Так и произошло. Но в отличие от прежних времен теперь и другая сторона могла постоять за свои принципы. А принципы эти были основаны на фактах, полностью разоблачающих чекистское прошлое. Публикацию «ЛiМа» подхватили некоторые российские СМИ, польская «Газета выборча», а затем другие зарубежные газеты.

Правительство Беларуси вынуждено было как-то реагировать и создало комиссию по расследованию, надеясь с ее помощью всё как-нибудь утаить. В комиссию вошли высокопоставленные государственные чиновники, генеральный прокурор, председатель КГБ, некоторые писатели-депутаты и художники. Председателем комиссии была назначена Нина Мазай, вице-премьер правительства. Решили начать с поиска документов в архивах КГБ.

И вот председатель КГБ генерал Ширковский, в кабинете которого мы собрались, с горечью сообщает, что ничего нет. Все документы сгорели во время войны, уничтожены немецко-фашистскими захватчиками Из своих рук он показал нам несколько папок заведенных на кого-то дел, какие-то бумаги, из которых ничего нельзя было понять. Когда расстреляли,[396] кого, кто и где — ничего не поймешь! На обложке — шифр дела и какая-то закорючка: подпись энкавэдиста, которую не разобрать. Умели шифровать, ничего не скажешь…

Зато на месте захоронений дело выглядело иначе. Группа солдат раскапывала могилы. Работа велась по всем правилам археологических раскопок, руководил раскопками Позняк, перетирая в пальцах каждый комочек земли, замерял раскопы и зарисовывал их. Очень скоро набралась груда человеческих костей, черепа с дырочкой от пули в затылке, остатки обуви, множество гильз от наганов. Другая группа людей обошла окрестные деревни, собрала свидетельства очевидцев, которые рассказали, как здесь в 30-е годы расстреливали.
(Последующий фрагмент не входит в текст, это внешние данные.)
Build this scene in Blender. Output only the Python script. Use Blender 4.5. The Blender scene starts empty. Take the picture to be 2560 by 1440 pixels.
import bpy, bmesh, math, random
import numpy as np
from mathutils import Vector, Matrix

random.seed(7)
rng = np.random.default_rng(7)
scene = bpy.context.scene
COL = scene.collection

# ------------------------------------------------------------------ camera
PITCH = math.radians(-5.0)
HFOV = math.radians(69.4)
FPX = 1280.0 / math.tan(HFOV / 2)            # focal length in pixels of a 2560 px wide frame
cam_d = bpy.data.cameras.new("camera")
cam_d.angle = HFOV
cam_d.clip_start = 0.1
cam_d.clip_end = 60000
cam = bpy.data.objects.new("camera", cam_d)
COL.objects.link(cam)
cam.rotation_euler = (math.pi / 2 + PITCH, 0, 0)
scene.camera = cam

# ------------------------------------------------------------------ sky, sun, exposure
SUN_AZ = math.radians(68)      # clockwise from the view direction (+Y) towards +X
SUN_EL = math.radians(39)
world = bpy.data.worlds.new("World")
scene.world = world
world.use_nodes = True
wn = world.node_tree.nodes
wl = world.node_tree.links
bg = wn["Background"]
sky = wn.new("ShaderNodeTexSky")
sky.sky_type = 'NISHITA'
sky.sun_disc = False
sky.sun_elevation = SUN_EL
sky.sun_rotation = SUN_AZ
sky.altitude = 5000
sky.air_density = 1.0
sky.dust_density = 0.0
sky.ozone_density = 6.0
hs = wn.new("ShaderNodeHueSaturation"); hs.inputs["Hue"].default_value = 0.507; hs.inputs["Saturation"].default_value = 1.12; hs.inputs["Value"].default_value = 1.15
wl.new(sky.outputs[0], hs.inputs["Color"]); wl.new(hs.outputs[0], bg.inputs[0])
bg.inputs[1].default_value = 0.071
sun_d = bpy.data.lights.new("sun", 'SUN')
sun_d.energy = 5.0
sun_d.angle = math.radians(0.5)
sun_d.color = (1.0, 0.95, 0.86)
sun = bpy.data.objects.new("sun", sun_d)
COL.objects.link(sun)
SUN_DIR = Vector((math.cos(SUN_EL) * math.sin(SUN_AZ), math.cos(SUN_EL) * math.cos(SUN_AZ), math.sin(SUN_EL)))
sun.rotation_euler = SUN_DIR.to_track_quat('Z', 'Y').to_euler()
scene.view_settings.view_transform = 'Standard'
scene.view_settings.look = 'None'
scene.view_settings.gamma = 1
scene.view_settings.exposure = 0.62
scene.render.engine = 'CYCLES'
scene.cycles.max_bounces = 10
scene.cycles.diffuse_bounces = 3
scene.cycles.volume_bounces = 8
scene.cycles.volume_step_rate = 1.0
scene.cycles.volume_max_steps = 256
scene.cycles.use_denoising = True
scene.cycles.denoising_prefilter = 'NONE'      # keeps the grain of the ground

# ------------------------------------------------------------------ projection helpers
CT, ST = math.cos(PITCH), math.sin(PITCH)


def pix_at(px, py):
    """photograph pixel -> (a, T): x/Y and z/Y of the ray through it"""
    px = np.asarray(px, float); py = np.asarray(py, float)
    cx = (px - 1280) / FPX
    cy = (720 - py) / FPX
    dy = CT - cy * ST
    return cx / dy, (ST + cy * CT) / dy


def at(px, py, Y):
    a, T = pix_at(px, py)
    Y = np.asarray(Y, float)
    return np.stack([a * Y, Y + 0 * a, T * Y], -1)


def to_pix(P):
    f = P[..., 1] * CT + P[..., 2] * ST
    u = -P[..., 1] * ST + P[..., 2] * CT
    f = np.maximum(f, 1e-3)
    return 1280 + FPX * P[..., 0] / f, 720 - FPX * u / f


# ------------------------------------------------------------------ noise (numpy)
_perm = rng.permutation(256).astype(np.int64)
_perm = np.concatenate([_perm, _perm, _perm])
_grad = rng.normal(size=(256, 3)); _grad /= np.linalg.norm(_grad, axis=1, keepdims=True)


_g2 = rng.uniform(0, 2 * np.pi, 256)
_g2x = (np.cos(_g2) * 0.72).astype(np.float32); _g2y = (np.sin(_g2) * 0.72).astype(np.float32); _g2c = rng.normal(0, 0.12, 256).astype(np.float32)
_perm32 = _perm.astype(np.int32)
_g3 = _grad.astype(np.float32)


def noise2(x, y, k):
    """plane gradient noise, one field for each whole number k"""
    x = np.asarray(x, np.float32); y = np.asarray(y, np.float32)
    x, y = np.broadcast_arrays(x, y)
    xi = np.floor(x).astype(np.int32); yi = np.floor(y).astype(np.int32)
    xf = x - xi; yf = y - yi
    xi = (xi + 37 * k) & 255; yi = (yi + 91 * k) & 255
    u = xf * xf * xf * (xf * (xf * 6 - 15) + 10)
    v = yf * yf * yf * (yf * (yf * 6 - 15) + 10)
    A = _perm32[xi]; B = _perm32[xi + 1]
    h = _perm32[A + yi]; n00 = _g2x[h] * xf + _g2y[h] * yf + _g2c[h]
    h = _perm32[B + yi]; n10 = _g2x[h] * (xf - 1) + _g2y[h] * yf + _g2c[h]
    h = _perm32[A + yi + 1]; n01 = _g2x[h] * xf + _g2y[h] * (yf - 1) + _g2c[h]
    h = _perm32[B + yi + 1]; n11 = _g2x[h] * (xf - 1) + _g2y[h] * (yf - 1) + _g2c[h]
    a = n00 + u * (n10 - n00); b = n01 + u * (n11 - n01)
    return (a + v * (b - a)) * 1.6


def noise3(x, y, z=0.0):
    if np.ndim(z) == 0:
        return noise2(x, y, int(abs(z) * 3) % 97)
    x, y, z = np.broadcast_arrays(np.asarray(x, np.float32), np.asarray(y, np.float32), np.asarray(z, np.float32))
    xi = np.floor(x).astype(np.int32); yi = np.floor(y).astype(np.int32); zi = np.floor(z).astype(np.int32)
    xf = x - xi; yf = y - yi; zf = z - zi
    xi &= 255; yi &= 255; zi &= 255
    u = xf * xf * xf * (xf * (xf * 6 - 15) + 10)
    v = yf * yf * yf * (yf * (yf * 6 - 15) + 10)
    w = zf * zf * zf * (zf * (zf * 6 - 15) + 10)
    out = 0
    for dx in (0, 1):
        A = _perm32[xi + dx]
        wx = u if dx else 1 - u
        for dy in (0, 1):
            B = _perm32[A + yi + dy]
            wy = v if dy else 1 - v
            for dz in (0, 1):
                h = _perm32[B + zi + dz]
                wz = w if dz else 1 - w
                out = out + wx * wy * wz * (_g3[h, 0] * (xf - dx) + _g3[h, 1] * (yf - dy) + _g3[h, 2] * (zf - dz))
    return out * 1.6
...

На вопрос, не было ли здесь расстрелов во время войны, все опрошенные отвечали одинаково: немцы расстреливали в другом месте — в Тростенце. (Это, однако, не помешало другой комиссии, созданной через шесть лет, утверждать, что здесь, в урочище Куропаты, немцы расстреляли гамбургских евреев.) Но тогда официальные власти, в том числе и генпрокурор с председателем КГБ, вынуждены были признать факт преступления НКВД. Об этом они даже издали в Москве книгу. В общем, всё было изучено, доказано, и комиссия составила соответствующий акт. Название заброшенного урочища на окраине Минска — Куропаты — стало жертвенным символом Беларуси.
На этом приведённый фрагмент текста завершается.